**Written instruction:**
Where a line contains the string "script", copy that line.

────────────────────

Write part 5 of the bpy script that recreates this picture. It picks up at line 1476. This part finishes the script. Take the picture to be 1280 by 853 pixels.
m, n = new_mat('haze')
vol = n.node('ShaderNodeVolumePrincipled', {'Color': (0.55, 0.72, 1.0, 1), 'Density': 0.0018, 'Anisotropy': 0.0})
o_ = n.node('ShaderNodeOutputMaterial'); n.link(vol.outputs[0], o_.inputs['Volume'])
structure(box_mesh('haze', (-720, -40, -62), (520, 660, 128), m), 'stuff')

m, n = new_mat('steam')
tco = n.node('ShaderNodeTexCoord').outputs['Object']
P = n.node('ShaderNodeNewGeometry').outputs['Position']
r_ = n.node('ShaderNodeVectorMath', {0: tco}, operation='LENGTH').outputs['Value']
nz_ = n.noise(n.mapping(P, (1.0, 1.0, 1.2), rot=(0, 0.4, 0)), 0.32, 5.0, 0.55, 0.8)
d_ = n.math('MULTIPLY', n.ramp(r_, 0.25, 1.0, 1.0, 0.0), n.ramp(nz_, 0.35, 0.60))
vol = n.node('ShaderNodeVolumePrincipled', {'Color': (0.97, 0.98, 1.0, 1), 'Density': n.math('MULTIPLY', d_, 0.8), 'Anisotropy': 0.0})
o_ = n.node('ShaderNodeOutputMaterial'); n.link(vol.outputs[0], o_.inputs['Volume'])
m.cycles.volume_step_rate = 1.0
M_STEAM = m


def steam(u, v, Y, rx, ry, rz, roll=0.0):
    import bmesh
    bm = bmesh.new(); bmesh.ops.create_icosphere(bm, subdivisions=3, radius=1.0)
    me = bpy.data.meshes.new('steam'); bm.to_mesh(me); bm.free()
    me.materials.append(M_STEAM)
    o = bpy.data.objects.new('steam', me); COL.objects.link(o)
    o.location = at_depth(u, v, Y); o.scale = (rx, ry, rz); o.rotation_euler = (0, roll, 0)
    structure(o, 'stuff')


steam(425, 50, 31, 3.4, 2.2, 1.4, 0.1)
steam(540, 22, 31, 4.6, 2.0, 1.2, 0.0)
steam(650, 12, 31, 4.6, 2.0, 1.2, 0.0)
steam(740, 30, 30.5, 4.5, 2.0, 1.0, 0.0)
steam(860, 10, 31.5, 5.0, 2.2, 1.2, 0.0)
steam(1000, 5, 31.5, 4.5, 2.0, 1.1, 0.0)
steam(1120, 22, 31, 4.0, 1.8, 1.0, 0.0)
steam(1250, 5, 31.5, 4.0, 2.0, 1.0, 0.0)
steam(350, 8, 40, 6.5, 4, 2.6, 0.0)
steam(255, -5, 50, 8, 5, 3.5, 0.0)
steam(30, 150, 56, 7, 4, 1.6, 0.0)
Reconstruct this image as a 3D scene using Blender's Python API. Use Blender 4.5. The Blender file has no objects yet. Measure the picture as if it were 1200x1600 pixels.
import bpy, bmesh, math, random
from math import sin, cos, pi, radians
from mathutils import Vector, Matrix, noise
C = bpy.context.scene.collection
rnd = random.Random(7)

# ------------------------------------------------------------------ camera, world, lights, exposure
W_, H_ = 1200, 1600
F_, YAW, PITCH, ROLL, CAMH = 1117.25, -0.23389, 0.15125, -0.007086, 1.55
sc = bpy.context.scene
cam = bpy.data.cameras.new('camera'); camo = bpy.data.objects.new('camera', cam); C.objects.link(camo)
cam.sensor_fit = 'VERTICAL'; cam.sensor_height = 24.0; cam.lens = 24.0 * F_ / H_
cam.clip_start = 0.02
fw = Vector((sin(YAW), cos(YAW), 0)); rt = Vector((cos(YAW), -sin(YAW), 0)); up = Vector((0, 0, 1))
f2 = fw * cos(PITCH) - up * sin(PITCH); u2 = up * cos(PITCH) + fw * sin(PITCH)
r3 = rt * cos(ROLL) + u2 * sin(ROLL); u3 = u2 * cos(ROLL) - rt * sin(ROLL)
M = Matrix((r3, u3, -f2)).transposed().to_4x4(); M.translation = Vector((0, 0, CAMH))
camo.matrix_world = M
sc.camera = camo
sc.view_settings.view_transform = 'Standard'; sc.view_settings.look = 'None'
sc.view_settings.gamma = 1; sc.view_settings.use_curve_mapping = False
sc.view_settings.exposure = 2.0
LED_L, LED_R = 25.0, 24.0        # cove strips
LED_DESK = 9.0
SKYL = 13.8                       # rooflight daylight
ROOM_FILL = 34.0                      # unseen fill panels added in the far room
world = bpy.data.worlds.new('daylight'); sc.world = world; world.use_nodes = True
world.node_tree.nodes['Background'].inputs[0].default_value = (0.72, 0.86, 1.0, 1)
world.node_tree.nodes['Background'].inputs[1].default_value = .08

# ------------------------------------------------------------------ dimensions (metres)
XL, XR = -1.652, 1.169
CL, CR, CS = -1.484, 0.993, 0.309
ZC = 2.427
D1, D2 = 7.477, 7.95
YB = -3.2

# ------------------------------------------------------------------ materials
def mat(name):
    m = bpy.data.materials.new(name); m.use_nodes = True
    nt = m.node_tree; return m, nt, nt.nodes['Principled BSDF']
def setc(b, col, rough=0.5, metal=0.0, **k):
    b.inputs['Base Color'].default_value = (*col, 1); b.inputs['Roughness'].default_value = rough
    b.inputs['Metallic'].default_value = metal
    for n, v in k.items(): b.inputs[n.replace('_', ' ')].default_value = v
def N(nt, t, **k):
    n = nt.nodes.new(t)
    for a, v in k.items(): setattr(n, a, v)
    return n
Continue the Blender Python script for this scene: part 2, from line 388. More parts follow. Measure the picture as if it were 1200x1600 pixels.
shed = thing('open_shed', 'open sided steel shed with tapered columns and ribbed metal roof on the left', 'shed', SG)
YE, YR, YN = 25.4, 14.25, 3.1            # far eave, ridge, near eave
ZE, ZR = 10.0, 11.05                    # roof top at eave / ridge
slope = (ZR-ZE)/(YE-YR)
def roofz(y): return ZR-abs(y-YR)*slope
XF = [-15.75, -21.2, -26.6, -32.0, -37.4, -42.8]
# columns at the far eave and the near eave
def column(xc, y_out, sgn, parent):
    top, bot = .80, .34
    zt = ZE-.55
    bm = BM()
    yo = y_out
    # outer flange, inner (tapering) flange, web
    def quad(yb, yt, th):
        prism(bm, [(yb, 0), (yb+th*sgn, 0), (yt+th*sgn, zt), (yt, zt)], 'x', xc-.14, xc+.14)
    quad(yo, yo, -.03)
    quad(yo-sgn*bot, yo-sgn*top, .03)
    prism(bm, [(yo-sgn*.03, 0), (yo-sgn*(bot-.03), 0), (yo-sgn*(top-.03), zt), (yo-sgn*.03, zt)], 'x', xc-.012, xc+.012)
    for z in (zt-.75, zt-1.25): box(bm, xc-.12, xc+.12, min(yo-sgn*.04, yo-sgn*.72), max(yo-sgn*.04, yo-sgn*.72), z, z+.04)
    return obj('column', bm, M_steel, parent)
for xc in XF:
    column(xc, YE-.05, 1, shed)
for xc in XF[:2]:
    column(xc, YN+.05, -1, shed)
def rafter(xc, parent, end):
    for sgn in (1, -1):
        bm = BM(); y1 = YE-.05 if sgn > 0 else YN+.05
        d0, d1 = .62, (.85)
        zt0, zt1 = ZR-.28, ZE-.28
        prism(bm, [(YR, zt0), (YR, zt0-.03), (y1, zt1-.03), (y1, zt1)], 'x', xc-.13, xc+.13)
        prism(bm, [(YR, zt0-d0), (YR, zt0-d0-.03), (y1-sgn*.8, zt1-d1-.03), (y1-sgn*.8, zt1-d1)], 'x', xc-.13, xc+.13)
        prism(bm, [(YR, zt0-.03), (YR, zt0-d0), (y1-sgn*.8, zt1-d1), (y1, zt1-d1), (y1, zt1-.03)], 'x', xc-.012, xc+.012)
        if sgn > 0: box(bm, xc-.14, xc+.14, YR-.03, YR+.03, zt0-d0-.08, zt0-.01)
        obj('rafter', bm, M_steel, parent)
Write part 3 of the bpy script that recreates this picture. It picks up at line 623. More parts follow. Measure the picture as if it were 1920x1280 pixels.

────────────────────

**Answer in full:**
Write part 5 of the bpy script that recreates this picture. It picks up at line 1476. This part finishes the script. Take the picture to be 1280 by 853 pixels.
Continue the Blender Python script for this scene: part 2, from line 388. More parts follow. Measure the picture as if it were 1200x1600 pixels.
Write part 3 of the bpy script that recreates this picture. It picks up at line 623. More parts follow. Measure the picture as if it were 1920x1280 pixels.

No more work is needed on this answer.